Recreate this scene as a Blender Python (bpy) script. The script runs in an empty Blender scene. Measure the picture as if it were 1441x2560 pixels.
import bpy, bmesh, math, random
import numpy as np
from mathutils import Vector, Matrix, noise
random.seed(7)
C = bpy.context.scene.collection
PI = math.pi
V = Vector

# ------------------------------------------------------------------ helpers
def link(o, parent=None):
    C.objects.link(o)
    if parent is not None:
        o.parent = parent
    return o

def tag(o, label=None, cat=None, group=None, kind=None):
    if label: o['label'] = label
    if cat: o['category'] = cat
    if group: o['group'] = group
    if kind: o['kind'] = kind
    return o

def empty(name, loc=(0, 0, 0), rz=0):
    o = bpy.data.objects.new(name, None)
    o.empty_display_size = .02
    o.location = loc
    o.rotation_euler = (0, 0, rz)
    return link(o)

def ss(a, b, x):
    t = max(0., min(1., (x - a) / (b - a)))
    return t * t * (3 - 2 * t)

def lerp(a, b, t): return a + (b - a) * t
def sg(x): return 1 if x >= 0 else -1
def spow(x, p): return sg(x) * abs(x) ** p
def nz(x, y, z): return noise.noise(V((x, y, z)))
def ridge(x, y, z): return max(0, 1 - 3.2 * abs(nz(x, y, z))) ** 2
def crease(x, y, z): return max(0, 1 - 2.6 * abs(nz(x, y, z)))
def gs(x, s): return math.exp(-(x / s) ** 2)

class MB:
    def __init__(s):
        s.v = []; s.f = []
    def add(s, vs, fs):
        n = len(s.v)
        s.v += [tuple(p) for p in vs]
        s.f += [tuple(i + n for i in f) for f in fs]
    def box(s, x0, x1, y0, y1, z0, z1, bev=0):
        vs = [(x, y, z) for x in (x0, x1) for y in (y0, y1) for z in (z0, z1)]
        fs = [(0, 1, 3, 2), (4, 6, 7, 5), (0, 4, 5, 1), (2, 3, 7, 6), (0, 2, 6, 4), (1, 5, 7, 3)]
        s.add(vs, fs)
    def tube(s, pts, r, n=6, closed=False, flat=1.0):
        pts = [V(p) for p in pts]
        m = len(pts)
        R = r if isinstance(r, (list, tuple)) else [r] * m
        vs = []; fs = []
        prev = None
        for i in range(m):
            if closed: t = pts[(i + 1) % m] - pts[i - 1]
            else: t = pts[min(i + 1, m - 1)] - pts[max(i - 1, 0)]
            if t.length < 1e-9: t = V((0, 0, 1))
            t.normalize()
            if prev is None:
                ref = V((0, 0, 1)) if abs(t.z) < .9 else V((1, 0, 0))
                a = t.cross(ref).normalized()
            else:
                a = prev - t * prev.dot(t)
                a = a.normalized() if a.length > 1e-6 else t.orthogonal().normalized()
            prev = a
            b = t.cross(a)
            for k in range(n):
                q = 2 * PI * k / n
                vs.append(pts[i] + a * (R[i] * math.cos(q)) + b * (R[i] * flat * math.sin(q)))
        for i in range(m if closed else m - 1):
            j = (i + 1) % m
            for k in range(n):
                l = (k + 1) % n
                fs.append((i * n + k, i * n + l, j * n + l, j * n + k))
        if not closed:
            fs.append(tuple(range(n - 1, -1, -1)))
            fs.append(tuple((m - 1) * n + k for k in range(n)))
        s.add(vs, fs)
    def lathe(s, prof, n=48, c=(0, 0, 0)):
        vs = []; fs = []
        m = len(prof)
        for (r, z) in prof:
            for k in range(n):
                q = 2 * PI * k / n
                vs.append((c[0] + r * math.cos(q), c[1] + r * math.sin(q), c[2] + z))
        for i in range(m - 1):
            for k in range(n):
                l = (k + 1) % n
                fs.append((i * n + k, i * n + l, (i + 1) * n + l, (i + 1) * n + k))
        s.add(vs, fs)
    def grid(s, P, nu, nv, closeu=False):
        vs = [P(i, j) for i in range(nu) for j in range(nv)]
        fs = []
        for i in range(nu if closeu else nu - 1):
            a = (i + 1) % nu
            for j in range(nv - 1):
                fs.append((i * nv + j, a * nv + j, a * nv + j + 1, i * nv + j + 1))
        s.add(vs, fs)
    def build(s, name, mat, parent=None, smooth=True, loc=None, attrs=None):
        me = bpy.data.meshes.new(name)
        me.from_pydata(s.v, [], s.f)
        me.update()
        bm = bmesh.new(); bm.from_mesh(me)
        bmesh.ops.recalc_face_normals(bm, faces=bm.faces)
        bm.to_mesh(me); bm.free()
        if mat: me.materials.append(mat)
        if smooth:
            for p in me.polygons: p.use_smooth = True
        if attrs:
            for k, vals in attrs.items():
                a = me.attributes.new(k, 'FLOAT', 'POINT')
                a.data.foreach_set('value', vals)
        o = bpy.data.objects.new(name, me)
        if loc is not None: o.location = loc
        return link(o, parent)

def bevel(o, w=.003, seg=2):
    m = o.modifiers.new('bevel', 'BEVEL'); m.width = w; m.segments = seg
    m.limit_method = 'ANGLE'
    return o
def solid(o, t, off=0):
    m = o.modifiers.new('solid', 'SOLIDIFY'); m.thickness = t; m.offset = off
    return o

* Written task
Restate the data above exactly, keeping each word as it stands.

* Solution to the problem
Recreate this scene as a Blender Python (bpy) script. The script runs in an empty Blender scene. Measure the picture as if it were 1441x2560 pixels.
import bpy, bmesh, math, random
import numpy as np
from mathutils import Vector, Matrix, noise
random.seed(7)
C = bpy.context.scene.collection
PI = math.pi
V = Vector

# ------------------------------------------------------------------ helpers
def link(o, parent=None):
    C.objects.link(o)
    if parent is not None:
        o.parent = parent
    return o

def tag(o, label=None, cat=None, group=None, kind=None):
    if label: o['label'] = label
    if cat: o['category'] = cat
    if group: o['group'] = group
    if kind: o['kind'] = kind
    return o

def empty(name, loc=(0, 0, 0), rz=0):
    o = bpy.data.objects.new(name, None)
    o.empty_display_size = .02
    o.location = loc
    o.rotation_euler = (0, 0, rz)
    return link(o)

def ss(a, b, x):
    t = max(0., min(1., (x - a) / (b - a)))
    return t * t * (3 - 2 * t)

def lerp(a, b, t): return a + (b - a) * t
def sg(x): return 1 if x >= 0 else -1
def spow(x, p): return sg(x) * abs(x) ** p
def nz(x, y, z): return noise.noise(V((x, y, z)))
def ridge(x, y, z): return max(0, 1 - 3.2 * abs(nz(x, y, z))) ** 2
def crease(x, y, z): return max(0, 1 - 2.6 * abs(nz(x, y, z)))
def gs(x, s): return math.exp(-(x / s) ** 2)

class MB:
    def __init__(s):
        s.v = []; s.f = []
    def add(s, vs, fs):
        n = len(s.v)
        s.v += [tuple(p) for p in vs]
        s.f += [tuple(i + n for i in f) for f in fs]
    def box(s, x0, x1, y0, y1, z0, z1, bev=0):
        vs = [(x, y, z) for x in (x0, x1) for y in (y0, y1) for z in (z0, z1)]
        fs = [(0, 1, 3, 2), (4, 6, 7, 5), (0, 4, 5, 1), (2, 3, 7, 6), (0, 2, 6, 4), (1, 5, 7, 3)]
        s.add(vs, fs)
    def tube(s, pts, r, n=6, closed=False, flat=1.0):
        pts = [V(p) for p in pts]
        m = len(pts)
        R = r if isinstance(r, (list, tuple)) else [r] * m
        vs = []; fs = []
        prev = None
        for i in range(m):
            if closed: t = pts[(i + 1) % m] - pts[i - 1]
            else: t = pts[min(i + 1, m - 1)] - pts[max(i - 1, 0)]
            if t.length < 1e-9: t = V((0, 0, 1))
            t.normalize()
            if prev is None:
                ref = V((0, 0, 1)) if abs(t.z) < .9 else V((1, 0, 0))
                a = t.cross(ref).normalized()
            else:
                a = prev - t * prev.dot(t)
                a = a.normalized() if a.length > 1e-6 else t.orthogonal().normalized()
            prev = a
            b = t.cross(a)
            for k in range(n):
                q = 2 * PI * k / n
                vs.append(pts[i] + a * (R[i] * math.cos(q)) + b * (R[i] * flat * math.sin(q)))
        for i in range(m if closed else m - 1):
            j = (i + 1) % m
            for k in range(n):
                l = (k + 1) % n
                fs.append((i * n + k, i * n + l, j * n + l, j * n + k))
        if not closed:
            fs.append(tuple(range(n - 1, -1, -1)))
            fs.append(tuple((m - 1) * n + k for k in range(n)))
        s.add(vs, fs)
    def lathe(s, prof, n=48, c=(0, 0, 0)):
        vs = []; fs = []
        m = len(prof)
        for (r, z) in prof:
            for k in range(n):
                q = 2 * PI * k / n
                vs.append((c[0] + r * math.cos(q), c[1] + r * math.sin(q), c[2] + z))
        for i in range(m - 1):
            for k in range(n):
                l = (k + 1) % n
                fs.append((i * n + k, i * n + l, (i + 1) * n + l, (i + 1) * n + k))
        s.add(vs, fs)
    def grid(s, P, nu, nv, closeu=False):
        vs = [P(i, j) for i in range(nu) for j in range(nv)]
        fs = []
        for i in range(nu if closeu else nu - 1):
            a = (i + 1) % nu
            for j in range(nv - 1):
                fs.append((i * nv + j, a * nv + j, a * nv + j + 1, i * nv + j + 1))
        s.add(vs, fs)
    def build(s, name, mat, parent=None, smooth=True, loc=None, attrs=None):
        me = bpy.data.meshes.new(name)
        me.from_pydata(s.v, [], s.f)
        me.update()
        bm = bmesh.new(); bm.from_mesh(me)
        bmesh.ops.recalc_face_normals(bm, faces=bm.faces)
        bm.to_mesh(me); bm.free()
        if mat: me.materials.append(mat)
        if smooth:
            for p in me.polygons: p.use_smooth = True
        if attrs:
            for k, vals in attrs.items():
                a = me.attributes.new(k, 'FLOAT', 'POINT')
                a.data.foreach_set('value', vals)
        o = bpy.data.objects.new(name, me)
        if loc is not None: o.location = loc
        return link(o, parent)

def bevel(o, w=.003, seg=2):
    m = o.modifiers.new('bevel', 'BEVEL'); m.width = w; m.segments = seg
    m.limit_method = 'ANGLE'
    return o
def solid(o, t, off=0):
    m = o.modifiers.new('solid', 'SOLIDIFY'); m.thickness = t; m.offset = off
    return o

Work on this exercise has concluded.